• GIVEN REQUEST: Extract every line that contains the word "from".

================

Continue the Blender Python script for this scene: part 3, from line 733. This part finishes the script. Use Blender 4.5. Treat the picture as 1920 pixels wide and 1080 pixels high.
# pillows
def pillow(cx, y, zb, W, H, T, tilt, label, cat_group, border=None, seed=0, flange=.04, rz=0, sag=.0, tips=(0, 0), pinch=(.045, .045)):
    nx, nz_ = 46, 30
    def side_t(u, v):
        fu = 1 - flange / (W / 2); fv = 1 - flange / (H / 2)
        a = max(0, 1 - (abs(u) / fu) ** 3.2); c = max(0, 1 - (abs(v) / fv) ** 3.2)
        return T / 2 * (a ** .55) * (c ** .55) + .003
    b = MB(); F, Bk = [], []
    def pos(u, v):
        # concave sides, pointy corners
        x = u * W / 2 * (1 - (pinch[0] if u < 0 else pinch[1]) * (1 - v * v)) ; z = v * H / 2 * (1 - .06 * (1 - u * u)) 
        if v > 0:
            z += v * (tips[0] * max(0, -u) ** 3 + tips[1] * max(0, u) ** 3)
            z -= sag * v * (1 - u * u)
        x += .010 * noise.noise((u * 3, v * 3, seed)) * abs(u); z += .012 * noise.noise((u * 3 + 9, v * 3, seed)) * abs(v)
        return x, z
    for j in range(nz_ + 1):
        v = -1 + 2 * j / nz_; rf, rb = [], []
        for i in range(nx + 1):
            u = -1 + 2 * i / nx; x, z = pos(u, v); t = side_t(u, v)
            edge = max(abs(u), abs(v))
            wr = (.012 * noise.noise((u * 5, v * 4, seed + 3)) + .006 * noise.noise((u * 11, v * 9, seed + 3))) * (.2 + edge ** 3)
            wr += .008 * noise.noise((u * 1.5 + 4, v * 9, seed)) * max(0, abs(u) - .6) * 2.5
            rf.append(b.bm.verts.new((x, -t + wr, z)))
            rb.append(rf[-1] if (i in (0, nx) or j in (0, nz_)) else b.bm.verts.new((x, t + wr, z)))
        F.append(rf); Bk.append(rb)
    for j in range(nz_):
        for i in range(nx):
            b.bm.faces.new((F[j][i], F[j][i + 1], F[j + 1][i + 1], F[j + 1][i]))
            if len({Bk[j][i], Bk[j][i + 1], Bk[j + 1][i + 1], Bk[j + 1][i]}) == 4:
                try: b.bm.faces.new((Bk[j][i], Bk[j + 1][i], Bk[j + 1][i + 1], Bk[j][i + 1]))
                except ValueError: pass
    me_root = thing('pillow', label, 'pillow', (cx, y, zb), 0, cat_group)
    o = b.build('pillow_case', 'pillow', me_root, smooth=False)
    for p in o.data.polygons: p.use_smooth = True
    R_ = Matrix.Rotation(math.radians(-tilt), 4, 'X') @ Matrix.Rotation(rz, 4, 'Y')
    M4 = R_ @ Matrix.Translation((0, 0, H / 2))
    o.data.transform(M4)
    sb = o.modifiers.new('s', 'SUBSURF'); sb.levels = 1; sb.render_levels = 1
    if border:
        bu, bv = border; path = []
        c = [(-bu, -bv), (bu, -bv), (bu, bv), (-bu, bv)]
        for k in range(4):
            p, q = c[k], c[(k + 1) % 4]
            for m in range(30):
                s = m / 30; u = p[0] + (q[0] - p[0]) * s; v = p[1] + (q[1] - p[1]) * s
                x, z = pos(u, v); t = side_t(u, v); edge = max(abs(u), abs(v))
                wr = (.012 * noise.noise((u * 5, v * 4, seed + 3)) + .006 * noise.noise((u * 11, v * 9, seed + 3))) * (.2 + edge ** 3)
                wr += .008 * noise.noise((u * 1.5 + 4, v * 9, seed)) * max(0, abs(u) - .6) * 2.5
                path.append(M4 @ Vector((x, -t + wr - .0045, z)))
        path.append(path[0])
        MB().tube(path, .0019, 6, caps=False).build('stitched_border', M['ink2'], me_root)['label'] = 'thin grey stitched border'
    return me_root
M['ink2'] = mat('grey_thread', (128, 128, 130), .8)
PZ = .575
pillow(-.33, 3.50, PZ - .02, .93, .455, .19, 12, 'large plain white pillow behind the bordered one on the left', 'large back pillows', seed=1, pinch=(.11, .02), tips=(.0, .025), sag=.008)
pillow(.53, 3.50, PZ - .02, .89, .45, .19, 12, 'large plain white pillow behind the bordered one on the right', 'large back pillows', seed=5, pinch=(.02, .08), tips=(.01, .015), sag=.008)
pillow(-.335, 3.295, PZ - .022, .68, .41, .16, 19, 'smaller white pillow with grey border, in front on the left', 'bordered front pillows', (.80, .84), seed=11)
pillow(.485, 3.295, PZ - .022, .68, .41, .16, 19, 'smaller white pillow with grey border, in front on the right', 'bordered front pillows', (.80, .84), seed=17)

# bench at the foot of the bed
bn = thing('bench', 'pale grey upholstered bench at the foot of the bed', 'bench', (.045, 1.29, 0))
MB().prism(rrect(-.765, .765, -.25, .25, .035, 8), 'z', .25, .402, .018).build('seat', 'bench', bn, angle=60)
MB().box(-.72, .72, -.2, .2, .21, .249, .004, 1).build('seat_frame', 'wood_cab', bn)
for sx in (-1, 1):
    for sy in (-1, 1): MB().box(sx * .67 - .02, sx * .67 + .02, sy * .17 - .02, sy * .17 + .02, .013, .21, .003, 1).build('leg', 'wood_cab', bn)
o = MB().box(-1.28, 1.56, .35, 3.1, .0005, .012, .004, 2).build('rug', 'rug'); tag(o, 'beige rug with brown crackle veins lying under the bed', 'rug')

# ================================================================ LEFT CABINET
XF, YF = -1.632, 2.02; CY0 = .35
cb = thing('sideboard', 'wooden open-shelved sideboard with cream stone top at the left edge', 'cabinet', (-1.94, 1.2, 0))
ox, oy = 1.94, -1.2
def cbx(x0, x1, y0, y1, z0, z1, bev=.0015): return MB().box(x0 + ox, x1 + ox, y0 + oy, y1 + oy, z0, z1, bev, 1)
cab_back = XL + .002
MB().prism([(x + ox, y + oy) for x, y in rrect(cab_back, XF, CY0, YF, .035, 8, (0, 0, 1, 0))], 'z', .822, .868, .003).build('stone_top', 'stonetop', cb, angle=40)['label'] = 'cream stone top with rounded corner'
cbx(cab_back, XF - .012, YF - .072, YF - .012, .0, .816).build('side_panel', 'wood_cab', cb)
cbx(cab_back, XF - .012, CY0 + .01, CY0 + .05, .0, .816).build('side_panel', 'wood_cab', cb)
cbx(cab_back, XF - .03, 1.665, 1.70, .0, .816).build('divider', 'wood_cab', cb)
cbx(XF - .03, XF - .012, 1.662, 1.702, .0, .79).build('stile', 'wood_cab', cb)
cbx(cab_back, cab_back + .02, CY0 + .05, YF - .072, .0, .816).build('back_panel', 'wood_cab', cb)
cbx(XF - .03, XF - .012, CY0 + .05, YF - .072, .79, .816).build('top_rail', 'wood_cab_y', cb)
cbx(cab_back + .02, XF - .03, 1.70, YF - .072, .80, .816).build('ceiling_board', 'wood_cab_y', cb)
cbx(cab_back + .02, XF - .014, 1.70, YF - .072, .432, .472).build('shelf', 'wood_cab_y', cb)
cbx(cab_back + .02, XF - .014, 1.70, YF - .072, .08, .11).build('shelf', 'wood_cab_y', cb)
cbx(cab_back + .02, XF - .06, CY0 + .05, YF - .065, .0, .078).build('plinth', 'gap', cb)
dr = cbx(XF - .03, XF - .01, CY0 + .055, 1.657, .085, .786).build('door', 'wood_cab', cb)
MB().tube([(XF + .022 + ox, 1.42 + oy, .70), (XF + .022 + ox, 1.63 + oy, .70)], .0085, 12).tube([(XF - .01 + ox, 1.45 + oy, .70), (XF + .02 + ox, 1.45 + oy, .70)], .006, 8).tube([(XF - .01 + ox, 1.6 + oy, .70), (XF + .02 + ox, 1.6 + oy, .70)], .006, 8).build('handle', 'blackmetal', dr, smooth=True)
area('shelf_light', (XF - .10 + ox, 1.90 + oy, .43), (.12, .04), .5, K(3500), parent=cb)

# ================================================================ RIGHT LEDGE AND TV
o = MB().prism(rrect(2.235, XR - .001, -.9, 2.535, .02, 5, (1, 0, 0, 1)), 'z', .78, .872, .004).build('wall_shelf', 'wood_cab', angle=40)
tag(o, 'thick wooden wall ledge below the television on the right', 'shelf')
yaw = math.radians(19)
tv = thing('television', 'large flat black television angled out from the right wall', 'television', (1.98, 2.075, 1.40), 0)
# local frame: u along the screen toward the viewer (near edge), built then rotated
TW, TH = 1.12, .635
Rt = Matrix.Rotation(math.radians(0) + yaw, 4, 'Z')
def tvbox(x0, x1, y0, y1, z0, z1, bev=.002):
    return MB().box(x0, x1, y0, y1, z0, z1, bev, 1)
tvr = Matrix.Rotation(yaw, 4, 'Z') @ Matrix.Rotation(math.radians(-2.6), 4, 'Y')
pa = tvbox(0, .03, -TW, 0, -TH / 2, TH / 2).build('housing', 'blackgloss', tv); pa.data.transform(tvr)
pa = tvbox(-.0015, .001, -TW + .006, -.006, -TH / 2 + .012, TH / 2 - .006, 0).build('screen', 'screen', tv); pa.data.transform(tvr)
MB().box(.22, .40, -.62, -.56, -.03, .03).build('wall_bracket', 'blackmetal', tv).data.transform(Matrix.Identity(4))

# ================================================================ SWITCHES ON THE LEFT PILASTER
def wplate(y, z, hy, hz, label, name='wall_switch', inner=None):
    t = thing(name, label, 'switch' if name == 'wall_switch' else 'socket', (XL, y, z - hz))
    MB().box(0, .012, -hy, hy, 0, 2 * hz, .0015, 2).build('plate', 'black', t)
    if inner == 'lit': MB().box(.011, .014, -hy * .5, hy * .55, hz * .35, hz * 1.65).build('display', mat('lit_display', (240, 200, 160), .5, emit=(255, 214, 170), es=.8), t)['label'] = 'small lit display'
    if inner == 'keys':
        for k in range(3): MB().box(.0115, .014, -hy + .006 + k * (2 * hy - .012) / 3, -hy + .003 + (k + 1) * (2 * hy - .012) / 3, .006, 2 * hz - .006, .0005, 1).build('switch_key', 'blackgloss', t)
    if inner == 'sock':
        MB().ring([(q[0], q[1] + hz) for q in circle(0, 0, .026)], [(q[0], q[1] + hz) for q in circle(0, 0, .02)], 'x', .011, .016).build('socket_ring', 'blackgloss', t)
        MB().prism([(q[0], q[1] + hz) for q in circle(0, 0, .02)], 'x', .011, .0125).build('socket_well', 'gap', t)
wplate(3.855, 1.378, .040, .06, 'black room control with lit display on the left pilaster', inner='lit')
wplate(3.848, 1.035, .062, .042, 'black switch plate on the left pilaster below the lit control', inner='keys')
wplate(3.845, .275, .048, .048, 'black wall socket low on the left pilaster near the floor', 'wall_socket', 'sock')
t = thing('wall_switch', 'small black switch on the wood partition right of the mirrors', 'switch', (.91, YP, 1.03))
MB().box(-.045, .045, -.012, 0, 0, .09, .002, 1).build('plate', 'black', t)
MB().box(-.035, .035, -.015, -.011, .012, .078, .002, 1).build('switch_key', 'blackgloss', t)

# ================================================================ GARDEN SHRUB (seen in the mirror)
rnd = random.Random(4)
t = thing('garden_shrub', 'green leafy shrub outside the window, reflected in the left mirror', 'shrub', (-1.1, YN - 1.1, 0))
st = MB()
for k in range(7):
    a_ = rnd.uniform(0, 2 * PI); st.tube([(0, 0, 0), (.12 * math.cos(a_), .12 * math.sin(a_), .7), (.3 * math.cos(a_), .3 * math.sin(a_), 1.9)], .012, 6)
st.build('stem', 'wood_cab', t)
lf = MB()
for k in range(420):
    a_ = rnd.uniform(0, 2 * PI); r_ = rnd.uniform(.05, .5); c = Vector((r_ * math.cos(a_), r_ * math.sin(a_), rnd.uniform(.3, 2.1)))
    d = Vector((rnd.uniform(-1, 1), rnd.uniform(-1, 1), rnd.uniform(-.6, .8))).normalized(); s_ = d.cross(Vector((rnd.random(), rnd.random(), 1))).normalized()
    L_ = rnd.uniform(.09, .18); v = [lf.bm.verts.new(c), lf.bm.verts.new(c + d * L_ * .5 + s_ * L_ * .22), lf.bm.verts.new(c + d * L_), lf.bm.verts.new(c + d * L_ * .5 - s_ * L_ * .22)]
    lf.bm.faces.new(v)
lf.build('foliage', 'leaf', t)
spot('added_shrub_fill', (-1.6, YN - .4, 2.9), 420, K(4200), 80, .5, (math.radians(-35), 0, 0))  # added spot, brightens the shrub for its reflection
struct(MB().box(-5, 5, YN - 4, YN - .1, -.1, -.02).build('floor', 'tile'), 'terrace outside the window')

================

• EXERCISE OUTPUT:
Continue the Blender Python script for this scene: part 3, from line 733. This part finishes the script. Use Blender 4.5. Treat the picture as 1920 pixels wide and 1080 pixels high.
tv = thing('television', 'large flat black television angled out from the right wall', 'television', (1.98, 2.075, 1.40), 0)